--- Short problem ---
Transcribe the lines from the start of the data below through the line with "mb.build('lane_markings', M_PAINT, fixn=False)['kind']", word for word and nothing more.

--- Available data ---
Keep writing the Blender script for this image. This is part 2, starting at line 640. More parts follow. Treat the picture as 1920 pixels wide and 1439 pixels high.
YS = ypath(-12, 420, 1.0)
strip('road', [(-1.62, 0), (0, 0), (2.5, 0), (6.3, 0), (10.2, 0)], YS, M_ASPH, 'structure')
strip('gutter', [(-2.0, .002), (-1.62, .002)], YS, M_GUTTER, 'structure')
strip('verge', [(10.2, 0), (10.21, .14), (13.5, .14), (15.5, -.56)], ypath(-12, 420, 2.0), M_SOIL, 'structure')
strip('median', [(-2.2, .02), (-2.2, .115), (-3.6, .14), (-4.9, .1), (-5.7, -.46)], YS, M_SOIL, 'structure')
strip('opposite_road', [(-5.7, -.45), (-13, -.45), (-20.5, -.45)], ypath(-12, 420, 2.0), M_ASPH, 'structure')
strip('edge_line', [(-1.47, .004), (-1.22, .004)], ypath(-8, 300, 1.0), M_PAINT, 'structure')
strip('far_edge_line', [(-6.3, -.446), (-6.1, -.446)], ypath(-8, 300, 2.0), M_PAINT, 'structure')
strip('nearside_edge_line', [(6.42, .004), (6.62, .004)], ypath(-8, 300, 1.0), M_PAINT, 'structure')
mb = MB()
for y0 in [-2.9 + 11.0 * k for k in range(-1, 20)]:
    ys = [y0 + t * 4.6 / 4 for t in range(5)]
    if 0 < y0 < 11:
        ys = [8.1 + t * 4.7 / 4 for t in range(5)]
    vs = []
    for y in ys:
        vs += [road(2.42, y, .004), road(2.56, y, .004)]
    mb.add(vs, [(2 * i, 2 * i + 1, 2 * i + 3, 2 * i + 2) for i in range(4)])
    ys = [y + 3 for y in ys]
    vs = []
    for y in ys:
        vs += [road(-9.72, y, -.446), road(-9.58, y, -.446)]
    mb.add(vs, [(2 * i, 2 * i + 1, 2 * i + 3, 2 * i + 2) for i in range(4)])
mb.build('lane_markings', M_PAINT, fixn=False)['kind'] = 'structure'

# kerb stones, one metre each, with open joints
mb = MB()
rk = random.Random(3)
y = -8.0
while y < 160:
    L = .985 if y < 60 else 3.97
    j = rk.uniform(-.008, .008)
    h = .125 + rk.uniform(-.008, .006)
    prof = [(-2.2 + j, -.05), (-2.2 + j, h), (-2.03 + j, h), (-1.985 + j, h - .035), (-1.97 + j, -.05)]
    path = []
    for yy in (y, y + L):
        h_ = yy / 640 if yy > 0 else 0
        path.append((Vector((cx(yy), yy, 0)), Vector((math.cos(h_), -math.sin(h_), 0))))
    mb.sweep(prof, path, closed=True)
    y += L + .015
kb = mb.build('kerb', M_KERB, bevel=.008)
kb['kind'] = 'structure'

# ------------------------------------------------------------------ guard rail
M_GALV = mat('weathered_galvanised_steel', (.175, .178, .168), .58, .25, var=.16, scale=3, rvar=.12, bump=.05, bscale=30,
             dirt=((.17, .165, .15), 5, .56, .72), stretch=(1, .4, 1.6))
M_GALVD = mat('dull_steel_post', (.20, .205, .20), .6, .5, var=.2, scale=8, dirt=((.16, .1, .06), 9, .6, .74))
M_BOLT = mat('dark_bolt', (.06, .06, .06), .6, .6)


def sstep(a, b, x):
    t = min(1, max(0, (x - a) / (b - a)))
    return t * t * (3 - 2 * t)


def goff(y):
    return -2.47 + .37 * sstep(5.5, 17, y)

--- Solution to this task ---
Keep writing the Blender script for this image. This is part 2, starting at line 640. More parts follow. Treat the picture as 1920 pixels wide and 1439 pixels high.
YS = ypath(-12, 420, 1.0)
strip('road', [(-1.62, 0), (0, 0), (2.5, 0), (6.3, 0), (10.2, 0)], YS, M_ASPH, 'structure')
strip('gutter', [(-2.0, .002), (-1.62, .002)], YS, M_GUTTER, 'structure')
strip('verge', [(10.2, 0), (10.21, .14), (13.5, .14), (15.5, -.56)], ypath(-12, 420, 2.0), M_SOIL, 'structure')
strip('median', [(-2.2, .02), (-2.2, .115), (-3.6, .14), (-4.9, .1), (-5.7, -.46)], YS, M_SOIL, 'structure')
strip('opposite_road', [(-5.7, -.45), (-13, -.45), (-20.5, -.45)], ypath(-12, 420, 2.0), M_ASPH, 'structure')
strip('edge_line', [(-1.47, .004), (-1.22, .004)], ypath(-8, 300, 1.0), M_PAINT, 'structure')
strip('far_edge_line', [(-6.3, -.446), (-6.1, -.446)], ypath(-8, 300, 2.0), M_PAINT, 'structure')
strip('nearside_edge_line', [(6.42, .004), (6.62, .004)], ypath(-8, 300, 1.0), M_PAINT, 'structure')
mb = MB()
for y0 in [-2.9 + 11.0 * k for k in range(-1, 20)]:
    ys = [y0 + t * 4.6 / 4 for t in range(5)]
    if 0 < y0 < 11:
        ys = [8.1 + t * 4.7 / 4 for t in range(5)]
    vs = []
    for y in ys:
        vs += [road(2.42, y, .004), road(2.56, y, .004)]
    mb.add(vs, [(2 * i, 2 * i + 1, 2 * i + 3, 2 * i + 2) for i in range(4)])
    ys = [y + 3 for y in ys]
    vs = []
    for y in ys:
        vs += [road(-9.72, y, -.446), road(-9.58, y, -.446)]
    mb.add(vs, [(2 * i, 2 * i + 1, 2 * i + 3, 2 * i + 2) for i in range(4)])
mb.build('lane_markings', M_PAINT, fixn=False)['kind'] = 'structure'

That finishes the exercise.